NAFTA Expansion to Peru

Floor Speech

Date: Oct. 2, 2007
Location: Washington, DC


NAFTA EXPANSION TO PERU -- (House of Representatives - October 02, 2007)

Ms. KAPTUR. Mr. Speaker, the proposed Bush NAFTA expansion to Peru provides no path to job growth in the United States or to correcting the growing U.S. trade deficit with Peru. The Bush proposal will yield the same result: more outsourced U.S. jobs, growing trade deficits, more landless Peruvian farmers, rising coca production, more illegal immigration, continued decline in the quality of life on both continents, and enrichment for a narrow band of political and multinational elites.

The proposed Peru agreement keeps intact some of the most offensive NAFTA-CAFTA provisions, such as prohibiting Congress from passing legislation to promote ``buy American'' or to prevent the offshoring of more of our jobs. We keep asking ourselves: If you keep getting the same bad result, why keep enacting more of the same kinds of laws?

The agreement even amplifies the CAFTA provisions regarding foreign investors being able to procure government contracts and settle disputes outside of U.S. courts. I find it unacceptable that the agreement handcuffs this Congress as it attempts to protect the interests of the people who send us to represent them. That's supposed to be our job.

On a number of fronts, the Peru Free Trade Agreement stands to cause more harm than good. Take worker rights. The agreement merely commits Peru to hortatory, nonbinding language in the preamble to the ILO convention, and it does nothing to assure enforcement through the actual body of the conventions that provide the real protection for workers. There are no worker protections in this draft.

In addition, the environmental provisions are equally inferior. All of the major environmental groups oppose the agreement, but for a couple who receive heavy corporate contributions. Would this have anything to do with the fact that the Andalusian pipeline that will bring more oil and gas out of Latin America might have something to do with this agreement?
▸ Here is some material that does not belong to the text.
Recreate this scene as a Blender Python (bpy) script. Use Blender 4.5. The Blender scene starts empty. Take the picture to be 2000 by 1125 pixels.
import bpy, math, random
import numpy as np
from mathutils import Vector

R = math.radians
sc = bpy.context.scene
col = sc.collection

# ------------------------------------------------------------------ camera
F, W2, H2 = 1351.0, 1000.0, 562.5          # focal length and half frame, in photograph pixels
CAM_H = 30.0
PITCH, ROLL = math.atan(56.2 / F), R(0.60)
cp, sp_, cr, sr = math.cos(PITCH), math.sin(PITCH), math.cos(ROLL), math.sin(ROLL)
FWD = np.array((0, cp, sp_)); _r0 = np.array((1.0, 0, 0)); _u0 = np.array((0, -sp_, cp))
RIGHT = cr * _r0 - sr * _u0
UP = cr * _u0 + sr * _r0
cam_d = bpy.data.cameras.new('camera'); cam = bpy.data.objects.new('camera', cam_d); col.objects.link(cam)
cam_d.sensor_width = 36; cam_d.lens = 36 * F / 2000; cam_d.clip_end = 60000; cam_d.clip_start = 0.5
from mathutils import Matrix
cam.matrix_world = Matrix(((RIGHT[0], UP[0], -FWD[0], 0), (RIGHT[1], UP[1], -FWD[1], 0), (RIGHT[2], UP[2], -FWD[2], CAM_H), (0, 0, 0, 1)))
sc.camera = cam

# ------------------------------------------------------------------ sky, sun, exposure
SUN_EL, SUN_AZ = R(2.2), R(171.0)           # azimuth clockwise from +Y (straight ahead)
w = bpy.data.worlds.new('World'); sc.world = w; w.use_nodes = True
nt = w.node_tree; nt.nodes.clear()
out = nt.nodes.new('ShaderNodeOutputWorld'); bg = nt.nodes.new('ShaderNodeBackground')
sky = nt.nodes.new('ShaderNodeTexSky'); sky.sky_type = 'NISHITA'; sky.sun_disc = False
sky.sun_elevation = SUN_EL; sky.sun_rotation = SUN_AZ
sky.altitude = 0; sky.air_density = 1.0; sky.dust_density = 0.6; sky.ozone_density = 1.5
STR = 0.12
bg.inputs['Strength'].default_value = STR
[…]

Importantly, in agriculture, as Oxfam points out, ``the agreement will harm many thousands of Peru's farmers,'' just as in Mexico millions of farmers have been harmed who then flock to the United States to find any kind of sustenance. Though some American farmers think they will stand to benefit from the zeroed-out tariffs, many don't understand that the MERCOSUR customs agreement between Peru and its neighbors will allow pork to flow in there from Argentinean and Brazilian imports. So I would think that our pork producers should be very skeptical that they're going to claim the largest share of that market.

Now, where are these displaced Peruvian farmers supposed to turn? Perhaps, in their desperation for a profitable crop, they will help Peru reclaim its title as the world's number one coca producer. Or perhaps they will follow the same path as Mexico's abandoned corn and bean farmers and migrate to the overcrowded cities of the United States, legally or not.

President Bush's Peru deal continues the bad trade policies that leave our consumers vulnerable to food safety catastrophes. Peru places second to China in its fisheries, and plenty of Peruvian seafood imports to our country are rejected due to filth, salmonella and equally disturbing criteria. Indeed, 27 percent, a third of all Peruvian antibiotic lines imported to this country already are found to be tainted and rejected. Why would we want more?

Until now, Democrats have stood united against President Bush's plan to privatize Social Security in the United States; yet the proposed Peruvian agreement effectively endorses and solidifies Peru's privileged and privatized and severely flawed system. Giant multinational banks such as Citibank that invest in these private investor accounts would, under the Peru agreement, be entitled to compensation if privatization were reversed.

Despite all of these concerns, instead of holding a formal hearing on such far-reaching legislation for a country of 28.7 million people, half of whom live below the severe poverty line, the Ways and Means Committee instead held what's called a mock markup session last week. There were no recorded votes. It was a mock session. No recorded votes. No Member outside of the committee was invited to testify or comment, and they kept the old fast track procedure where they're going to bring it up here and not allow any amendments. It's another inside deal, because if you really had a full deal, a square deal, a fair deal, the majority of Members of this Congress would not vote for it, so they have to put handcuffs on everybody in order to try to maneuver it through here.

Had I been allowed to submit testimony on the record at the hearing, I would have voiced my strong opposition to this NAFTA-style agreement that is destined to further exploit the struggling working classes in Peru and the United States. Unless it results in new jobs for our country and growing trade balances, rather than more deficits, no Member should support it. Any trade agreement that passes here should have mutually beneficial approaches which yield trade balances and jobs in our country.

I'd ask my colleagues to defeat this exploitative NAFTA expansion model for Peru.